There’s a lot we want to do around here and a limited amount of time, so we’re always looking for ways to be more efficient. The strawberries, along with the wild plants we forage, are a gift in that regard. They grow on their own and all we have to do is harvest. The same is not true for most garden vegetables. Most of the food we grow requires a lot more work and sometimes our efforts fail and our yield is much smaller than we’d hoped for.

How fortunate we are though, to live during a time when our survival doesn’t depend on whether we grow enough food. We can garden for the joy of it and if something doesn’t grow well for a season –and there’s always something that doesn’t grow well– we can either do without or buy it. This kind of freedom allows for creativity. We can try new varieties of vegetables. We can plant chamomile in between our garlic to see if it’s true that the two thrive next to each other. We can try different methods of gardening. Everything becomes an experiment and each season becomes a study. We plan for it over the winter, we plant it in the spring and then we watch and wait and learn. It requires patience and a willingness to get it wrong sometimes. But each year we do a little better. Each year we have a bit more to show for our effort.

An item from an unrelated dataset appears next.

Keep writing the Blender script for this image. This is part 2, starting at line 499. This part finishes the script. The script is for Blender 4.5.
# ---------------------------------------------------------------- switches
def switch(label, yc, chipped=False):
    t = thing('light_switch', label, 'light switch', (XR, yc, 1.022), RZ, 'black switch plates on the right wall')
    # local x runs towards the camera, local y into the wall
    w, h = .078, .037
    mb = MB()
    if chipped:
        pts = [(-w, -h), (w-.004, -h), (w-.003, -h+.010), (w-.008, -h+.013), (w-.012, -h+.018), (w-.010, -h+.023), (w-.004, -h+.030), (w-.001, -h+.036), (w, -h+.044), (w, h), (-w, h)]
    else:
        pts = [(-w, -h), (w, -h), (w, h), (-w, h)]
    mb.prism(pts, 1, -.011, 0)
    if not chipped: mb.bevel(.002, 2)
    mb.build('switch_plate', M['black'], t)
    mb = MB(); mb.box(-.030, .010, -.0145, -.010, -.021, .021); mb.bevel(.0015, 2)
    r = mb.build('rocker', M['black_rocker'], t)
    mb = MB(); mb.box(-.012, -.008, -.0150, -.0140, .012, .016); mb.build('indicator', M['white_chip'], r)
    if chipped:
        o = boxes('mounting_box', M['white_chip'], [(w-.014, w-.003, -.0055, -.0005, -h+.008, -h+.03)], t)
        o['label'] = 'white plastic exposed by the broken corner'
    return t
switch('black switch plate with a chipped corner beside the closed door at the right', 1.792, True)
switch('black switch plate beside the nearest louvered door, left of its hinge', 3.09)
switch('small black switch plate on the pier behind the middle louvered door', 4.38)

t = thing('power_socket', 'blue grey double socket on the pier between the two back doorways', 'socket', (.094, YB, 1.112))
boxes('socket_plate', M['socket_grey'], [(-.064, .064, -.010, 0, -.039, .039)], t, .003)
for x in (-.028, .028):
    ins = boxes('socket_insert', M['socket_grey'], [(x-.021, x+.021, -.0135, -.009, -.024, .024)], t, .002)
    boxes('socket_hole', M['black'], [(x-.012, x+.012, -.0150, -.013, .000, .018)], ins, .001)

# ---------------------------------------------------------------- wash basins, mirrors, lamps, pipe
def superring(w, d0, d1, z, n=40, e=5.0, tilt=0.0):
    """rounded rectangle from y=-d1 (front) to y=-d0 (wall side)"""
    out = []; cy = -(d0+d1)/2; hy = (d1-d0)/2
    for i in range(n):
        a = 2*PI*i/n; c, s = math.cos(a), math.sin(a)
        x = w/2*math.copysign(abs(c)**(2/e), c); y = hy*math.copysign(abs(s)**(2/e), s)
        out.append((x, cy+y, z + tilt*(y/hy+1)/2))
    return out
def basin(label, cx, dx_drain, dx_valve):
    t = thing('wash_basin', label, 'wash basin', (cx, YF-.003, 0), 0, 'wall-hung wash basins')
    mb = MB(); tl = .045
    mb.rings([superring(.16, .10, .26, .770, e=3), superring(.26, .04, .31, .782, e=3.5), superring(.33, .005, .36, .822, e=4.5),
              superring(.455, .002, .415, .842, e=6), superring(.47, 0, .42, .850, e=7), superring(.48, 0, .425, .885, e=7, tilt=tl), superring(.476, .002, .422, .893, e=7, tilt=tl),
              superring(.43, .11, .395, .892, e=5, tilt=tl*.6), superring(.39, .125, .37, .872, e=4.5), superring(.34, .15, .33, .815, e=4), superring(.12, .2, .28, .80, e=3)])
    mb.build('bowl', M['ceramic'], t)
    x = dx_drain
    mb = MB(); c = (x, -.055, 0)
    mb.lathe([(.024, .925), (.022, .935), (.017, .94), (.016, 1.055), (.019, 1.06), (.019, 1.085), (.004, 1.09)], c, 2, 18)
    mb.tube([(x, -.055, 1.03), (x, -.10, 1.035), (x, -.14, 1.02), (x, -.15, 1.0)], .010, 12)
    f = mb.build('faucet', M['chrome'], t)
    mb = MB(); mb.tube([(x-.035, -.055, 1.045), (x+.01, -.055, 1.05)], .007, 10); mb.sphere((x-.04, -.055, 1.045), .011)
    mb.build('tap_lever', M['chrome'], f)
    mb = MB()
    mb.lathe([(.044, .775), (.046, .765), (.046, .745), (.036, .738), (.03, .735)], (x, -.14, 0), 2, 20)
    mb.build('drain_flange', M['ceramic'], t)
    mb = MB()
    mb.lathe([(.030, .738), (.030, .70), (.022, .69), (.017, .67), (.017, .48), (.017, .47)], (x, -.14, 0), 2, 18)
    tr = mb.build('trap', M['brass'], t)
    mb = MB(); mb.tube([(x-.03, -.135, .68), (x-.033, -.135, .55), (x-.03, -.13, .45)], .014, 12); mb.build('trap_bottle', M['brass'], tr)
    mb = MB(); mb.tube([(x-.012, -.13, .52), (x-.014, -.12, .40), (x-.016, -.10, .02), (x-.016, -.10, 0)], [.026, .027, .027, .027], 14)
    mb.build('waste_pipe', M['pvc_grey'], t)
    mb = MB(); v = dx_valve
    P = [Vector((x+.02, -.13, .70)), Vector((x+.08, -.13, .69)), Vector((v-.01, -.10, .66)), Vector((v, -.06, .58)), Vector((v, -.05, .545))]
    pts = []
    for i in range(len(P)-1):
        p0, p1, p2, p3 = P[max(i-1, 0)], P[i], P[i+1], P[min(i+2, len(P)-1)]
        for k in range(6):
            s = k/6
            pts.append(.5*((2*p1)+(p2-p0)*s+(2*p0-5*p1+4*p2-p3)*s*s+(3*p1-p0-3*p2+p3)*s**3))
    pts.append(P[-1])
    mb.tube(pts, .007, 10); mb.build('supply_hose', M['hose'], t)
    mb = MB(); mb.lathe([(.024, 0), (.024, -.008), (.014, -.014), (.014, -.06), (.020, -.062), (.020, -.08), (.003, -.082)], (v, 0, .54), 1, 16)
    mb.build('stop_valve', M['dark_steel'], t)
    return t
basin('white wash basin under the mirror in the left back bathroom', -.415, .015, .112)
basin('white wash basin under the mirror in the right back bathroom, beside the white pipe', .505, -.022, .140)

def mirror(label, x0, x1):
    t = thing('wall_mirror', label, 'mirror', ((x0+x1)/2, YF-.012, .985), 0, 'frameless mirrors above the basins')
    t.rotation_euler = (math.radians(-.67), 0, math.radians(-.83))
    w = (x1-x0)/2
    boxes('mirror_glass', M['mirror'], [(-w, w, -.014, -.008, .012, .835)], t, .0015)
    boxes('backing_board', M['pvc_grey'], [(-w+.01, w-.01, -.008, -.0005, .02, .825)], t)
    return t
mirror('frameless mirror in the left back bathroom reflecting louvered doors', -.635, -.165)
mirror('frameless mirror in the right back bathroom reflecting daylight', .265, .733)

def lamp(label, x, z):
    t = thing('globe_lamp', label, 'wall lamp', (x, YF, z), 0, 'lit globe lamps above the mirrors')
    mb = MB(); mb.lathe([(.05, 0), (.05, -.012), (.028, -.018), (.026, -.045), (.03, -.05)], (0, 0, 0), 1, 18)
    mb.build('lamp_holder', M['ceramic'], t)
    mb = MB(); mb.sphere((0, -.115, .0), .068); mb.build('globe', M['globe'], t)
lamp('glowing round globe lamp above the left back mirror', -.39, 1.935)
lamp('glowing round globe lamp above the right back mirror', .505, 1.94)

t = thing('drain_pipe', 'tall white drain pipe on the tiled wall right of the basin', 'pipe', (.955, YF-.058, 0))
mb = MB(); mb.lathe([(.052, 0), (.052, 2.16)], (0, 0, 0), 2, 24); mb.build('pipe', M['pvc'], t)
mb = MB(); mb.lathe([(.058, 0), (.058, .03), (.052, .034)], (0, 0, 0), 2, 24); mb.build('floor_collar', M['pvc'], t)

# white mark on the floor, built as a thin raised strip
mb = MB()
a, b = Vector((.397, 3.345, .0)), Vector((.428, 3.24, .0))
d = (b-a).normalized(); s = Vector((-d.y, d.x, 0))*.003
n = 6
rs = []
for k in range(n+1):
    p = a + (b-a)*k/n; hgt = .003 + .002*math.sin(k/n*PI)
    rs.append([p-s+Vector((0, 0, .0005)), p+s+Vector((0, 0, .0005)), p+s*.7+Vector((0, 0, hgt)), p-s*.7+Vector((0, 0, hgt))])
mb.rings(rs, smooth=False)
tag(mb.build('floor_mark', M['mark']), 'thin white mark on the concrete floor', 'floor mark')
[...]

Of course there’s more to summer than growing and foraging. We both hold full time jobs. In July we went to Georgia for our daughter’s wedding. This weekend we spent the bulk of two days at a music festival. Next week we’re hosting guests and throwing a party.

Extended, uninterrupted time for the things we love isn’t going to materialize out of nowhere. We have to do what we can and give up a few of the things that aren’t in line with the direction we want to go. Mostly we have to let go of perfection. I’ve written this post over a few days, between stints in the garden, in the mornings before work, fifteen minutes before bed. I’ve picked away at this the way I’m picking all those strawberries, a little at a time.